Yoon and his party welcomed the idea of a merger, which has long been considered a potential game-changer in a remarkably tight presidential race.

But they balked at the notion of a survey over concern some of the respondents, who are supporters of Lee and his party, could pick Ahn just to increase Lee's chances of winning the election, as polls show Lee and Yoon neck and neck at around 40 percent support each but Ahn a distant third at below 10 percent.

Ahn's campaign has argued its candidate is just as likely to suffer from such distortions because some polls show he would beat Lee by a larger margin than Yoon in the hypothetical scenario of an opposition merger.

Moreover, Ahn's campaign has noted the proposed survey was approved by the PPP ahead of the mayoral election and resulted in Ahn losing the unified opposition candidacy to then PPP candidate and now Seoul Mayor Oh Se-hoon.

"If they're worried they can't beat Ahn (in a survey), how do they plan to beat Lee?" Lee Shin-bom, a co-chair of Ahn's campaign, said during a campaign committee meeting Monday.

During a meeting of Yoon's campaign committee, campaign chief Rep.
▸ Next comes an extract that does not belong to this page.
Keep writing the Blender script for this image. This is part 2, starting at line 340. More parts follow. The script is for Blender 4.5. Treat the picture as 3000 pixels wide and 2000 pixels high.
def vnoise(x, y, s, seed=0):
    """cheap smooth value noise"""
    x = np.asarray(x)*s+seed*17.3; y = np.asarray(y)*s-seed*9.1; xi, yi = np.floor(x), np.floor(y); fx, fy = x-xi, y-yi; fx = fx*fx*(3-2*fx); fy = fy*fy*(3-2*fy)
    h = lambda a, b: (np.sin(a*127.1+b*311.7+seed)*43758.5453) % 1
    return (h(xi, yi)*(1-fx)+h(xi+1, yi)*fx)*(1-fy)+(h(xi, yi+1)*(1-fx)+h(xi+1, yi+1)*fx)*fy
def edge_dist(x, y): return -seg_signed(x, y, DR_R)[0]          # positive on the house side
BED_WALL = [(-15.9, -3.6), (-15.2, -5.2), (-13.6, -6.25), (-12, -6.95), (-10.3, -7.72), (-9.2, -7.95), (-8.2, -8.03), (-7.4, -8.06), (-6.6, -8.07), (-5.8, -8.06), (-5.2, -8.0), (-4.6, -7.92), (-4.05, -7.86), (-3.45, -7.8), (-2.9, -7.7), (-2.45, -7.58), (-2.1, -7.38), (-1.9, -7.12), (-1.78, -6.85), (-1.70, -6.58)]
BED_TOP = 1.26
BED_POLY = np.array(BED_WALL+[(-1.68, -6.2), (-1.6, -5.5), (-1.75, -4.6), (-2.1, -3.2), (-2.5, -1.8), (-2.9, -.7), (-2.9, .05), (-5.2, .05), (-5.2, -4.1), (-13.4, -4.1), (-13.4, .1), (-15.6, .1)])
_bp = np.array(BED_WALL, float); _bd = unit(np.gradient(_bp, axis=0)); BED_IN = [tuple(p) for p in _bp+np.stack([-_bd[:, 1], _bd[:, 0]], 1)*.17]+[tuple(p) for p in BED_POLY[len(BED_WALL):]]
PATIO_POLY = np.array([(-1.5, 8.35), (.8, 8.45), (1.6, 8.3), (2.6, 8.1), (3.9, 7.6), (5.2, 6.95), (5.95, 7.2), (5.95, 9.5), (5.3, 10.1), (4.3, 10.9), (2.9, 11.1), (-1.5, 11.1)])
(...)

Kwon Young-se called for a "big-minded unification," apparently pressuring Ahn to drop out of the race and throw his weight behind the PPP candidate's campaign.

"That's because both the No. 1 and No. 2 calling of the era and command of the people is regime change," he said.

Kwon also asked that Ahn "consider what would be the surest and correct way to achieve regime change."

When asked by reporters whether Yoon plans to meet with Ahn to discuss their merger, Kwon said he had nothing to share.

Speculation of a possible meeting between the two has grown since Yoon said a merger, if it were to happen, would result from a one-on-one meeting, such as "over a cup of coffee," and not through drawn-out negotiations between their campaigns.

A PPP official told Yonhap News Agency the party is weighing different incentives for Ahn to back Yoon's campaign.

"Offering the position of prime minister or several ministerial positions will only end up insulting Ahn," the official said. "We'll approach him with sincerity from the perspective of values rather than political engineering."

The ruling DP downplayed the merger talk amid concern it could steal the spotlight from Lee's campaign.

"I feel (Ahn's proposal) was effectively a (way of putting up a) barrier against a merger," Rep. Woo Sang-ho, chief of the DP campaign committee, said in a TBS radio interview Monday.